Kemandirian Jepang juga menjadi isu yang dia tawarkan kepada warga. ”Keamanan nasional yang membuat Jepang menjadi ’bawahan’ AS tidak diinginkan. Kita perlu membangun sebuah sistem di mana Jepang bisa membela diri sendiri dengan cara yang lebih independen,” kata Hatoyama pada sebuah jumpa pers, Februari lalu.
Hal ini menunjukkan adanya pertanda sebuah arah baru politik luar negeri Jepang di bawah pemerintahannya.
Menghargai hak-hak asing
Itulah sebagian isu kampanye yang dia jagokan. Di dalam percaturan politik juga terjadi pertarungan dengan Taro Aso.
Persaingan Hatoyama versus Aso mengingatkan kembali pada pertarungan politik beberapa puluh tahun lalu. Ketika itu, kakek Aso, Shigeru Yoshida, yang juga mantan PM (1946-1947, 1948-1954), merupakan lawan politik Ichiro Hatoyama pada tahun 1950-an.
Mengikuti jejak kakeknya, Hatoyama punya perhatian pada masalah-masalah sosial, hak-hak perempuan, dan hak-hak warga negara asing. Pandangannya soal hal ini dianggap sangat liberal.
Hatoyama memilih kata ”yuai” sebagai pegangan. Ini adalah kata yang diterjemahkan sebagai persahabatan dan cinta. Hal ini dianggap akan mampu menggerakkan politik Jepang.
”Saya ingin politik yang menggembirakan orang, bukan sekadar membuat gedung-gedung,” katanya.
Karier politik Hatoyama pernah pula mendapat guncangan. Dia pernah mundur dari jabatan Ketua DPJ karena dianggap tak setia pada partai yang dipimpin Ichiro Ozawa. Namun, DPJ tetap memberinya kepercayaan dengan menempatkan dia kembali sebagai Sekretaris Jenderal DPJ ketika Ozawa menjadi pemimpin DPJ.

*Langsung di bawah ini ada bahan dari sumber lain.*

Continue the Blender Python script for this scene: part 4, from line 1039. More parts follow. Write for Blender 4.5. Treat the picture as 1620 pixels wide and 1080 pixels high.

Mundurnya Ozawa pada 11 Mei 2009 akibat skandal dana kampanye membuka lebar-lebar pintu bagi Hatoyama untuk menjadi pemimpin DPJ lagi. Hatoyama mengalahkan rivalnya, Katsuya Okada.
Melalui ”Yuai”, Hatoyama ingin mengembalikan politik Jepang sebagai politik yang menaruh kepedulian besar kepada rakyat sekaligus mencintai rakyatnya. Hal itu sekaligus menjadi koreksi atas sistem politik elitisme LDP yang justru semakin menjauh dari aspirasi rakyatnya.
Alangkah beruntungnya jika kita di Indonesia pun bisa menikmati kebijakan yang sama, di mana pemerintah melakukan tindakan serius untuk meringankan beban keluarga-keluarga di negara kita.